EXERCISE AIM
Print again only this span: the line with "m = inpoly(px, py, P)", the line with "return (px >", and all lines between them, exactly as given.

MATERIAL PROVIDED
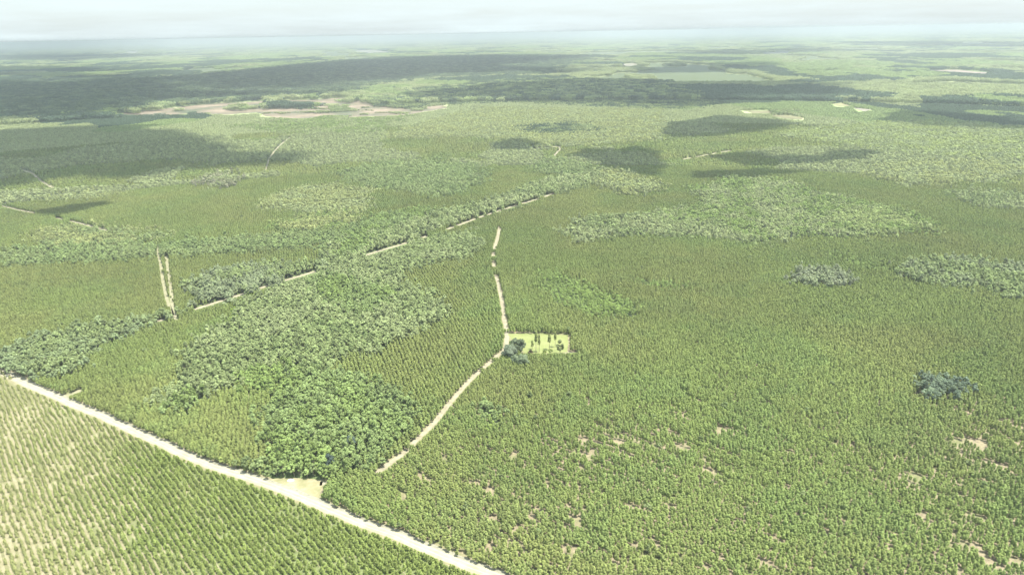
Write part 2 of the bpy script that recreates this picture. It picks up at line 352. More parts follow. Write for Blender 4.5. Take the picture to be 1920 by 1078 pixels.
MASK[176:226, 200:860] &= (fbm(gx_ / 34, gy_ / 3.4, 5) < .55)
for P, *_ in ZONES:    # tree islands in the clearings stand on their own ground
    if P[0][1] < 215 and P[0][0] in (492, 612, 675, 1448, 430, 540, 640):
        M2 = MASK.copy(); MASK[:] = False; paint(P); isl = MASK.copy(); MASK[:] = M2 & ~isl

def sheet(name, P, z, mat, wob=0, **props):
    Q = []
    P = list(P)
    for i in range(len(P)):
        a = np.array(unproj(*P[i])); b = np.array(unproj(*P[(i + 1) % len(P)]))
        n = 10
        for k in range(n): Q.append(a + (b - a) * k / n)
    Q = np.array(Q)
    if wob:
        Q = Q + np.stack([fbm(Q[:, 0] / (wob * 6), Q[:, 1] / (wob * 6), 3) - .5, fbm(Q[:, 0] / (wob * 6), Q[:, 1] / (wob * 6), 8) - .5], 1) * 2 * wob
    c = Q.mean(0)
    import bmesh
    bm = bmesh.new(); vs = [bm.verts.new((q[0], q[1], z)) for q in Q]; bm.faces.new(vs)
    bmesh.ops.triangulate(bm, faces=bm.faces[:])
    for f in bm.faces:
        if f.normal.z < 0: f.normal_flip()
    me = bpy.data.meshes.new(name); bm.to_mesh(me); bm.free(); me.materials.append(mat)
    return obj(name, me, **props)
M_field = noise_mat('mown_grass', [(.108, .134, .042), (.136, .154, .054), (.162, .168, .072)], .12, 7, (.3, .7))
sheet('grass_field', FIELD, .012, M_field, 1.0, kind='structure')
sheet('road_junction', JUNCTION, .008, noise_mat('junction_sand', [(.12, .125, .055), (.18, .165, .09), (.24, .215, .145)], .16, 7, (.3, .7)), .8, kind='structure')
for i, (P, (c1, c2)) in enumerate(CLEAR):
    ca, cb = np.array(c1), np.array(c2)
    sheet('cleared_field', P, .30 + .06 * i, noise_mat('cleared_ground', [tuple(ca * .32), tuple((ca + cb) / 2 * .36), tuple(cb * .42)] if i > 2 else [(.062, .074, .042), (.115, .10, .068), (.15, .12, .085), (.22, .18, .135)], .009, 8, (.38, .66)), 26, kind='structure')

# ------------------------------------------------------------------ what grows where
MAINX = np.array([p[0] for p in ROADS['main'][0]], float); MAINY = np.array([p[1] for p in ROADS['main'][0]], float)
BR = ROADS['branch'][0]
def below_main(px, py): return (py > np.interp(px, MAINX, MAINY))
def right_of_branch(px, py):
    ys = np.array([p[1] for p in BR][::-1], float); xs = np.array([p[0] for p in BR][::-1], float)
    return px > np.interp(py, ys, xs)

def classify(X, Y, hz=5.0):
    """kind code and tints for ground points; patches are looked up at canopy height"""
    n = len(X)
    wx = (fbm(X / 30, Y / 30, 1) - .5) * 26; wy = (fbm(X / 30, Y / 30, 2) - .5) * 26
    dd = np.hypot(X, Y)
    k = np.clip(dd / 700, .5, 6)
    rj = np.random.RandomState(17).normal(0, 1, (2, n)) * 5.0 * k
    px, py = proj(X + wx * k + rj[0], Y + wy * k + rj[1] * 1.4, np.zeros(n) + hz)
    gx, gy = proj(X, Y, np.zeros(n))
    kind = np.zeros(n, int) + 1                      # 0 none 1 pine 2 young 3 broad 4 pale
    big = fbm(X / 90, Y / 90, 31); med = fbm(X / 28, Y / 28, 41); sm = np.random.RandomState(5).rand(n)
    hue_ = np.clip((fbm(X / 55, Y / 55, 301) - .5) * 3 + .45, 0, 1)[:, None]
    t = np.zeros((n, 3)) + np.array((.142, .179, .054)) * (1 - hue_) + np.array((.154, .177, .057)) * hue_
    t *= ((.84 + .32 * big) * np.clip(1.04 - (dd - 250) / 1800, .86, 1))[:, None]
    t = t * (1 - .05 * (med[:, None] > .58) * np.array((1, .2, -.2))) 
    sc = .84 + .34 * med
    # far mixed country
    far = dd > 1500
    wn = fbm(X / 420 , Y / 700, 61, 5)
    kind[(dd > 2600) & (wn < .415)] = 0
    fp = (wn > .45)
    tf = np.where((fbm(X / 260, Y / 500, 71, 4) > .52)[:, None], np.array(DARK) * 1.15, np.array(MIDG) * 1.15)
    tf = np.where((wn < .50)[:, None], np.array(PALE), tf)
    t[far] = tf[far]
    mf = (dd > 1000) & ~far
    pl = fbm(X / 160, Y / 200, 81, 4)
    kind[mf & (pl > .52)] = 4
    t[mf & (pl > .52)] = np.array(PALE) * .92
    # patches
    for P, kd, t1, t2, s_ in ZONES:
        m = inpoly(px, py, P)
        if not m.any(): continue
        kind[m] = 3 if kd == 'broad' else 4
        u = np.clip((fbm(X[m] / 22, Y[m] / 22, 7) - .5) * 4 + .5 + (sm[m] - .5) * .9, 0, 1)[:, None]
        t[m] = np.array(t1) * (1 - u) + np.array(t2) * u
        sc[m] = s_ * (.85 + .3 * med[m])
    for P in MEADOWS: kind[inpoly(px, py, P) & (fbm(X / 200, Y / 260, 3) < .50)] = 0
    young = below_main(gx, gy) & (gx < 1100) & (gy > 600) & (dd < 600)
    kind[young] = 2
    lg = np.clip((420 - gx) / 420 + (med - .5) * 1.6, 0, 1)
    t[young] = (np.array((.145, .18, .05)) * (1 - lg[:, None]) + np.array((.185, .196, .078)) * lg[:, None])[young]
    sc[young] = (1.12 - .34 * lg + (big - .5) * .4)[young]
    t *= (np.where(kind >= 3, .86 + .48 * sm, .94 + .20 * sm) * 1.40)[:, None]
    return kind, t, sc, gx, gy, lg

def in_view(px, py, mx=300, my=260):
    return (px > -mx) & (px < 1920 + mx) & (py < 1078 + my)

def grid(ang, a, b, r0, r1, jit, seed):
    """jittered planting grid: rows run along ang, spaced a, trees b apart in the row"""
    rs = np.random.RandomState(seed)
    N = int(r1 / a) + 2; Mn = int(r1 / b) + 2
    i, j = np.meshgrid(np.arange(-N, N), np.arange(-Mn, Mn), indexing='ij')
    u = j * b + rs.uniform(-jit, jit, i.shape) * b; v = i * a + rs.uniform(-jit, jit, i.shape) * a * .55
    u, v = u.ravel(), v.ravel()
    v = v + (fbm(u / 40, v / 40, seed) - .5) * 2.5
    c, s = math.cos(ang), math.sin(ang)
    X = u * c - v * s; Y = u * s + v * c
    d = np.hypot(X, Y); m = (d > r0) & (d < r1) & (Y > 0)
    X, Y, u, v = X[m], Y[m], u[m], v[m]
    px, py = proj(X, Y, 0 * X); m = in_view(px, py)
    return X[m], Y[m], u[m], v[m]

TREES = {k: [] for k in ('young', 'pine', 'broad', 'pale', 'grove')}
def clear_front(X, Y, Hh):
    """share of its height each tree can have before it hides open ground"""
    frac = np.ones(len(X)); alive = np.ones(len(X), bool)
    for f in np.linspace(0, 1, 15):
        hit = np.zeros(len(X), bool)
        for lat in (-1.2, 0, 1.2):
            if f < .25 and lat: continue
            px, py = proj(X + lat, Y, Hh * f)
            xi = px.astype(int); yi = py.astype(int)
            ok = (xi >= 0) & (xi < 1920) & (yi >= 0) & (yi < 1078)
            hit[ok] |= MASK[yi[ok], xi[ok]]
        frac = np.where(hit & alive, f - .07, frac); alive &= ~hit
    return frac
HT = {'young': 2.4, 'pine': 4.4, 'broad': 6.4, 'pale': 6.8}
rs = np.random.RandomState(99)
def emit(kd, X, Y, t, sc, wide=1.0, extra_h=1.0):
    if len(X) == 0: return
    h = sc * extra_h * (.80 + .36 * rs.rand(len(X)))
    fr = clear_front(X, Y, HT[kd] * h)
    m = fr >= .5
    if kd in ('broad', 'pale', 'pine'): m |= False
    X, Y, t, h, fr, sc = X[m], Y[m], t[m], h[m], fr[m], sc[m]
    ws = wide * (.82 + .36 * rs.rand(len(X))) * np.sqrt(sc)
    TREES[kd].append(np.column_stack([X, Y, t, ws * np.clip(fr + .3, 0, 1), h * np.clip(fr, 0, 1)]))

def zone_stand(gx, gy):
    """0 young, 1 middle, 2 right"""
    y = below_main(gx, gy) & (gx < 1100) & (gy > 600)
    r = right_of_branch(gx, gy) & ~y
    r |= (gy < 430) & ~y & (gx > 1000)
    return np.where(y, 0, np.where(r, 2, 1))
for st, ang, a, b, seed in ((0, -49, 2.1, 1.35, 1), (1, -73, 2.1, 1.3, 2), (2, -40, 1.9, 1.3, 3)):
    X, Y, u, v = grid(math.radians(ang), a, b, 110, 1000, (.36, .42, .34)[st], seed)
    gx, gy = proj(X, Y, 0 * X)
    m = zone_stand(gx, gy) == st
    X, Y, u, v = X[m], Y[m], u[m], v[m]
    kind, t, sc, gx, gy, lg = classify(X, Y)
    if st == 0:
        keep = rs.rand(len(X)) < (.98 - .12 * lg)
        m = (kind == 2) & keep & (fbm(X / 4, Y / 4, 77) > .26 + .08 * lg); emit('young', X[m], Y[m], t[m], sc[m])
    else:
        p = kind == 1
        keep = rs.rand(len(X)) < .94
        if st == 2:
            g = fbm(u / 8, v / 1.7, 55, 3) ; g2 = fbm(X / 60, Y / 60, 56, 3)
            near = np.clip((gy - 640) / 200, 0, 1) * np.clip((gx - 560) / 250, .0, 1)
            keep &= ~((g + (g2 - .5) * .35) > (.98 - .350 * near))
            sc = sc * np.where(near > 0, 1 - .22 * near, 1)
        m = p & keep; emit('pine', X[m], Y[m], t[m], sc[m])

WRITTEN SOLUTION
        m = inpoly(px, py, P)
        if not m.any(): continue
        kind[m] = 3 if kd == 'broad' else 4
        u = np.clip((fbm(X[m] / 22, Y[m] / 22, 7) - .5) * 4 + .5 + (sm[m] - .5) * .9, 0, 1)[:, None]
        t[m] = np.array(t1) * (1 - u) + np.array(t2) * u
        sc[m] = s_ * (.85 + .3 * med[m])
    for P in MEADOWS: kind[inpoly(px, py, P) & (fbm(X / 200, Y / 260, 3) < .50)] = 0
    young = below_main(gx, gy) & (gx < 1100) & (gy > 600) & (dd < 600)
    kind[young] = 2
    lg = np.clip((420 - gx) / 420 + (med - .5) * 1.6, 0, 1)
    t[young] = (np.array((.145, .18, .05)) * (1 - lg[:, None]) + np.array((.185, .196, .078)) * lg[:, None])[young]
    sc[young] = (1.12 - .34 * lg + (big - .5) * .4)[young]
    t *= (np.where(kind >= 3, .86 + .48 * sm, .94 + .20 * sm) * 1.40)[:, None]
    return kind, t, sc, gx, gy, lg

def in_view(px, py, mx=300, my=260):
    return (px > -mx) & (px < 1920 + mx) & (py < 1078 + my)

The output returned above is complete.